# START OF TASK INPUT
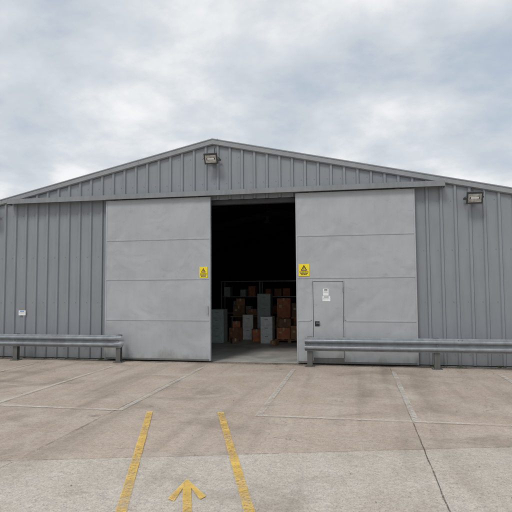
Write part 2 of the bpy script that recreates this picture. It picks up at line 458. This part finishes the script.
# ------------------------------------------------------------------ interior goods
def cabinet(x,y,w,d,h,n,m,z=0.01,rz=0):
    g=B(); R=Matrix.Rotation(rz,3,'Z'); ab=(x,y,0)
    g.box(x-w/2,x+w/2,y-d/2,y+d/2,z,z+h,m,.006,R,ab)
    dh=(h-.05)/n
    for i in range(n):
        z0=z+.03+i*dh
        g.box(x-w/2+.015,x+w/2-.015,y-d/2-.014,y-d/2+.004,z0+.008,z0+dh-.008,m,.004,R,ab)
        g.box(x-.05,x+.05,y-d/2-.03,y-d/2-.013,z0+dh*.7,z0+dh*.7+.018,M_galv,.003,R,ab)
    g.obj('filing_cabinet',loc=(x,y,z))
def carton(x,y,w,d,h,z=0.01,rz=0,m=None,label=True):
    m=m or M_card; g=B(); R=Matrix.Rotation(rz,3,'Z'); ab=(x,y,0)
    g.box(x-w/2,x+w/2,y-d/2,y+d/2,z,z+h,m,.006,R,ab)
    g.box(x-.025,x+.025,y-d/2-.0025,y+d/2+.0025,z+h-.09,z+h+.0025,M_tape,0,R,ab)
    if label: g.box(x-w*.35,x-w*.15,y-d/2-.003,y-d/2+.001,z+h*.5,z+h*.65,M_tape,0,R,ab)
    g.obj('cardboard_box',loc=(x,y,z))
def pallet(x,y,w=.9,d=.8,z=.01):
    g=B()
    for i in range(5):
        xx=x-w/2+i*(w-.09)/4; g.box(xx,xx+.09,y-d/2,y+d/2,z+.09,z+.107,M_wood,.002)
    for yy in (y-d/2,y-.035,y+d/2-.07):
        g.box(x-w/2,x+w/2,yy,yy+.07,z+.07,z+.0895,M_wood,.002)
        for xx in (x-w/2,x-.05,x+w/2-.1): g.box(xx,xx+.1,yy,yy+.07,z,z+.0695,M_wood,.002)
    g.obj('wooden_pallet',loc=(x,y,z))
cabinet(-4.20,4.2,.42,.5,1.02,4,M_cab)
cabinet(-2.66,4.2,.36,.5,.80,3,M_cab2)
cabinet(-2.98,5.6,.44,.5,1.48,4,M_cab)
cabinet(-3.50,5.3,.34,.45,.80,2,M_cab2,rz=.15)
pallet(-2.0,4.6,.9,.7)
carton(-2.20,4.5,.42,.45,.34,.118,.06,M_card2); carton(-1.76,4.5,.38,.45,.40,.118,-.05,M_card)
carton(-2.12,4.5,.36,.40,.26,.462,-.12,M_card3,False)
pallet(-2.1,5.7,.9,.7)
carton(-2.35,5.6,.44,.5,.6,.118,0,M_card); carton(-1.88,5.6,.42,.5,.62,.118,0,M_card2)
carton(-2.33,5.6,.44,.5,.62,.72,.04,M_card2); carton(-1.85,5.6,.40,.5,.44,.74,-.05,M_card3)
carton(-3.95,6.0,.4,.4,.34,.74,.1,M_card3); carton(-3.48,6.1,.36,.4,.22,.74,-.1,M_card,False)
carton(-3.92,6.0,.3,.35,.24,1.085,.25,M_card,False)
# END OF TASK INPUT
# START OF TASK INPUT
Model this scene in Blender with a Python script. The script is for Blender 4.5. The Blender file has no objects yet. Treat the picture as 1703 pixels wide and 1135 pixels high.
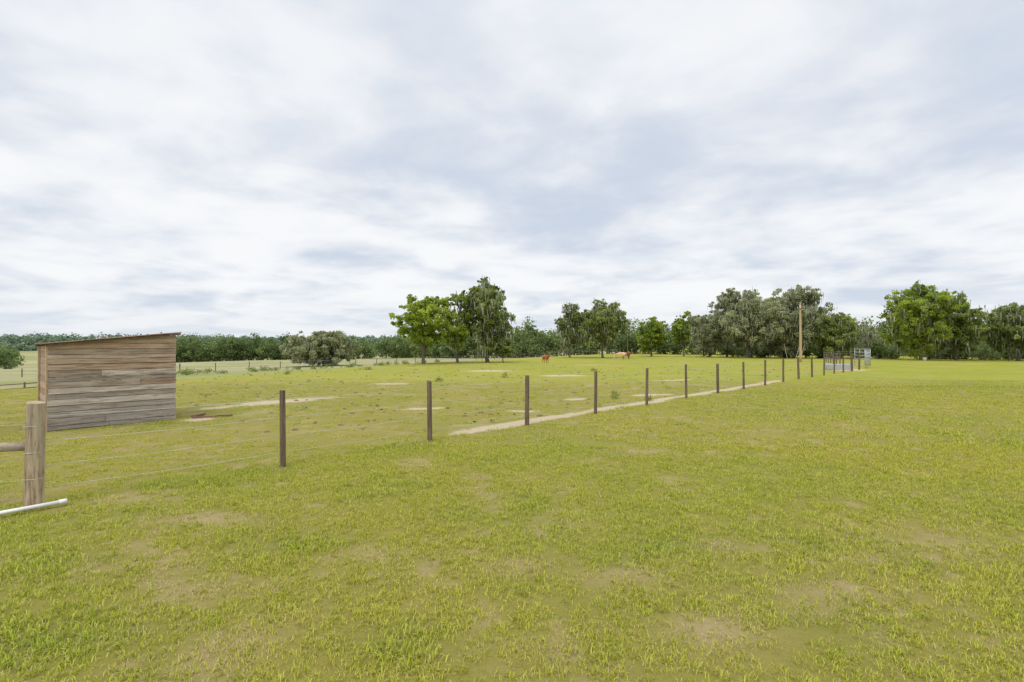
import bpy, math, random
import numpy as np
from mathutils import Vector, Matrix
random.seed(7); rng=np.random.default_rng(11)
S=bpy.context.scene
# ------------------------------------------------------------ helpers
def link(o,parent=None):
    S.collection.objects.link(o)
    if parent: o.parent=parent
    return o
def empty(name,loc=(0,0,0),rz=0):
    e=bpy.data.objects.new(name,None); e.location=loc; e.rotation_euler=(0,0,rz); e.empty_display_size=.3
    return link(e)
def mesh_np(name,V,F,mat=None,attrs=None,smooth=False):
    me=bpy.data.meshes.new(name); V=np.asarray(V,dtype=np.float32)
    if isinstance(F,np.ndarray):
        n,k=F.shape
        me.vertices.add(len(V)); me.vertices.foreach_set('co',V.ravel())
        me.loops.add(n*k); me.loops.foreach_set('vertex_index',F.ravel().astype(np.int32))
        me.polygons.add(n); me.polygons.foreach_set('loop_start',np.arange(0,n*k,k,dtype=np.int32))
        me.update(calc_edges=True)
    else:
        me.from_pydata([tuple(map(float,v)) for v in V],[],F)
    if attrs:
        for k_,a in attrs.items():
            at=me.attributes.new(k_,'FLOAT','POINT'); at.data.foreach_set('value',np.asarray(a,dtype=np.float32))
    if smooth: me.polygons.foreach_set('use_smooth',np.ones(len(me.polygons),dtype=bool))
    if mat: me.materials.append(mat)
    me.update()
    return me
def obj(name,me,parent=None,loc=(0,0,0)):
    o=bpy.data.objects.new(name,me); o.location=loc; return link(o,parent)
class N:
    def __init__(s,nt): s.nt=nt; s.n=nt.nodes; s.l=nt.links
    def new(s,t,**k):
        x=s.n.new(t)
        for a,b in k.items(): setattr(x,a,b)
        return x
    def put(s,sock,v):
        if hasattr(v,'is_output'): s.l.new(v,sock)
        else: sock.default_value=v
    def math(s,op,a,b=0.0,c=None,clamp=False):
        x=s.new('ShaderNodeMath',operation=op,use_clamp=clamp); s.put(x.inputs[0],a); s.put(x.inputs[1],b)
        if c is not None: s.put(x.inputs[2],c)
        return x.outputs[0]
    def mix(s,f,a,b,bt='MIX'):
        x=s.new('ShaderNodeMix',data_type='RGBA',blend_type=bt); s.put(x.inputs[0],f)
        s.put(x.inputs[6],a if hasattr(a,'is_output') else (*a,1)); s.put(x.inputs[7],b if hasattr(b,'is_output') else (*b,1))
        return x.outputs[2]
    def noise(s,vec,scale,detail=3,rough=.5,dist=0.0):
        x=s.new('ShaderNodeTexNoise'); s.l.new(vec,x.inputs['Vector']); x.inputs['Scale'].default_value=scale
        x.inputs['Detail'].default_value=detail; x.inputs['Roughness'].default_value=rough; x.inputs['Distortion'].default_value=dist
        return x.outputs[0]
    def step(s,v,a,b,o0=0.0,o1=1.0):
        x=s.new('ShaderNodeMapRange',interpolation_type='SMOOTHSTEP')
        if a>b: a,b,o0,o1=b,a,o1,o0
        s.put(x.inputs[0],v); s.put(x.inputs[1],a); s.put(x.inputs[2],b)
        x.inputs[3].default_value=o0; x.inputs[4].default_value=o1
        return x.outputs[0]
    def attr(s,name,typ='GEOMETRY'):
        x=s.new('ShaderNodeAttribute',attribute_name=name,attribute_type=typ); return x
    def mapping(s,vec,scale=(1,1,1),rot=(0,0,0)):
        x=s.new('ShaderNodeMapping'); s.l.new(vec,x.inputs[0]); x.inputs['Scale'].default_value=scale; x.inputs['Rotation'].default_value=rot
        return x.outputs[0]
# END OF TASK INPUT
◆ SET PROBLEM
In the listing, find all lines with the string "picture" and copy them.

◆ ANSWER TO THE PROBLEM
Write part 2 of the bpy script that recreates this picture. It picks up at line 458. This part finishes the script.
Model this scene in Blender with a Python script. The script is for Blender 4.5. The Blender file has no objects yet. Treat the picture as 1703 pixels wide and 1135 pixels high.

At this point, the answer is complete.